Testing OLS Regression’s Breaking Point

The goal is to simulate how the Ordinary Least Squares linear regression estimator behaves under stress. According to the Gauss-Markov theorem, OLS is the “best” linear unbiased estimator only under assumptions. Your job is to quantify what happens when they aren’t. You’ll investigate two key properties of an estimator for a regression coefficient, \(\beta\):

  • Bias
  • Efficiency (Variance)

The Simulation Grid

You will create a simulation where you generate thousands of datasets and fit a regression model to each one. The key is to build a grid of conditions to test. Each task in your Slurm job array will handle one unique combination of these conditions.

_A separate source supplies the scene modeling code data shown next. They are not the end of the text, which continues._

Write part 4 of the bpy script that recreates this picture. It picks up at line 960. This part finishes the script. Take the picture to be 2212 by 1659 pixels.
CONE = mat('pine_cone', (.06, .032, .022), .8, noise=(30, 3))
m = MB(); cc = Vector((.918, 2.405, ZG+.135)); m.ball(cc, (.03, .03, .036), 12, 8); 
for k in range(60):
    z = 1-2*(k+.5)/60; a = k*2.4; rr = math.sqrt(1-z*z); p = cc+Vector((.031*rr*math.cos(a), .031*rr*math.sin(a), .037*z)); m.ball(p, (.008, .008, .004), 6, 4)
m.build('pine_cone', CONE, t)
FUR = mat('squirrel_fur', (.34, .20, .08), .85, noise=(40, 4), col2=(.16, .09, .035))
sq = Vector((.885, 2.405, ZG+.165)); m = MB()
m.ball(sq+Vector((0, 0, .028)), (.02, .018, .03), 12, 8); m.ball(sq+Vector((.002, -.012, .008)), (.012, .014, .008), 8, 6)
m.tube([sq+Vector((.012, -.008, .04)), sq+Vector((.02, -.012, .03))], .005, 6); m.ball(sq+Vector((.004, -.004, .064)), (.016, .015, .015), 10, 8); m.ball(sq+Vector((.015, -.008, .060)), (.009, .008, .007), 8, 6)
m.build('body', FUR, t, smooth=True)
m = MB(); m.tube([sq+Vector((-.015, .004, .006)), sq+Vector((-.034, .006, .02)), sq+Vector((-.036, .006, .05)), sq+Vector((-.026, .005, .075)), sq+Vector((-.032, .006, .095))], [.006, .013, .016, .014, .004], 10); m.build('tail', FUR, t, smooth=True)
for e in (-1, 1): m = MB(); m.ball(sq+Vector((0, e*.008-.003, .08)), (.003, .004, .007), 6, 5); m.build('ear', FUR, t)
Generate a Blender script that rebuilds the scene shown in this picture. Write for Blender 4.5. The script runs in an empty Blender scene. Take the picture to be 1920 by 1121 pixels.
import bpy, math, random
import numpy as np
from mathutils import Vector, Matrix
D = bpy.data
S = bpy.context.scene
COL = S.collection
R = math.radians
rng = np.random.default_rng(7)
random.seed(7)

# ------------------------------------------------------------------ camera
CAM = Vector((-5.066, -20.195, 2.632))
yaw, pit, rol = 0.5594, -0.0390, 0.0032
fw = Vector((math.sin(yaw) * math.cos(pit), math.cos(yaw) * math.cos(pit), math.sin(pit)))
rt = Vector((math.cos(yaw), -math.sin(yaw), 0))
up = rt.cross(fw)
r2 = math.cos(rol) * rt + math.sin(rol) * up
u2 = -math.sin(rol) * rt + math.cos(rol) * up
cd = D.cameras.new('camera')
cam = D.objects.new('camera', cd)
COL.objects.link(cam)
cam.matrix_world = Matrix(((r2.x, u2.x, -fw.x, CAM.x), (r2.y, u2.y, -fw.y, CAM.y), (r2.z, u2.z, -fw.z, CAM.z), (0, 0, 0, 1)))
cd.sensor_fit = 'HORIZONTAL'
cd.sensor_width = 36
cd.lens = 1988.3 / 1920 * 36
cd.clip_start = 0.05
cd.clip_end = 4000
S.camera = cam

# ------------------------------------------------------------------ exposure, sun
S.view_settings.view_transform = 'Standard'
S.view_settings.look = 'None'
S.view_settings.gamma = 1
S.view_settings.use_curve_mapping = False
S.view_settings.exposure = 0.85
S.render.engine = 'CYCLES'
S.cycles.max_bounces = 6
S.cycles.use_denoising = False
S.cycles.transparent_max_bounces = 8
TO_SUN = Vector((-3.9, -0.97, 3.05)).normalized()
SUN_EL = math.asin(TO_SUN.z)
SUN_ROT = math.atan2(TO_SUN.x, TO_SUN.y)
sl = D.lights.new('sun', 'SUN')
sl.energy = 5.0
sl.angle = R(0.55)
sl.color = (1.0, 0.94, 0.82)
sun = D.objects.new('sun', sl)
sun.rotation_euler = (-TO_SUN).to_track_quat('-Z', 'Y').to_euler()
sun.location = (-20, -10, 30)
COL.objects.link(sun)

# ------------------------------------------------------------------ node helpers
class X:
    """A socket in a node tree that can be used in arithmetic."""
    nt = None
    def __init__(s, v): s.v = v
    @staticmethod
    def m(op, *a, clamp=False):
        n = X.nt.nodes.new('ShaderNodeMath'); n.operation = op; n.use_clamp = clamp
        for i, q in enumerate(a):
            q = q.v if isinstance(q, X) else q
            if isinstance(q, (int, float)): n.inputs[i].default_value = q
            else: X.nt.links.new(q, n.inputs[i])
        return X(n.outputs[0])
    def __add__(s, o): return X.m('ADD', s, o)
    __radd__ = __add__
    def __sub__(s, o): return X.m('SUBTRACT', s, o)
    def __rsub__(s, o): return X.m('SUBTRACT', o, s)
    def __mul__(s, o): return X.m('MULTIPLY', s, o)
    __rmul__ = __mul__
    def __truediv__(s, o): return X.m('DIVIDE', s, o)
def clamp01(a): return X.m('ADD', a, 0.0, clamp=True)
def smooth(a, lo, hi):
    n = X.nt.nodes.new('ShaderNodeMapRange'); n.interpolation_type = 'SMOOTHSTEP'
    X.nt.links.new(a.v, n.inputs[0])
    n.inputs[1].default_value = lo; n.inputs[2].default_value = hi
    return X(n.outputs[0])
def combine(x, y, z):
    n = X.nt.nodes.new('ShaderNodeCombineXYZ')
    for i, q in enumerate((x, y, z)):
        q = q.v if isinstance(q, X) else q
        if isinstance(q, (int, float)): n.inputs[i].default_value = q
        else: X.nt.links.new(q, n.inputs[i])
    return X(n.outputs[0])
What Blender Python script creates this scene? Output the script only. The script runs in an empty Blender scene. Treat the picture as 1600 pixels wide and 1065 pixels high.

Simulation Parameters to Vary:

  • Sample Size (n): How does the number of data points affect performance?

  • Values: 50, 100, 500, 1000, 5000

  • Degree of Heteroscedasticity (alpha): This is a violation of the “constant variance” assumption. We’ll make the error variance depend on the independent variable \(x\).

  • \(x \sim N(0,1)\)

  • \(\beta = 1\)

  • The error term \(\epsilon\) will be drawn from \(N(0, \exp(\alpha x))\).

  • Values for alpha: 0 (no violation), 0.5 (mild), 1.0 (strong), 2.0 (extreme).

  • Degree of Autocorrelation (\(\rho\)): This violates the “independent errors” assumption, common in time-series data.

  • The error term \(\epsilon_i\) will be calculated as \(\epsilon_i = \epsilon_{i −1} + w_i\), where \(w_i \sim N(0,2)\).

  • Values: 0 (no violation), 0.25 (mild), 0.5 (strong), 0.9 (extreme).

Your full experiment will be a grid of 5 (\(n\)) x 4 (\(\alpha\)) x 4 (\(\rho\)) = 80 unique scenarios. For each scenario, run \(1000\) replications. Evaluate both bias and standard error. Run your simulation on the cluster using a SLURM array job.

Include your code and a no more than two page write up of results in your git repository and push your changes.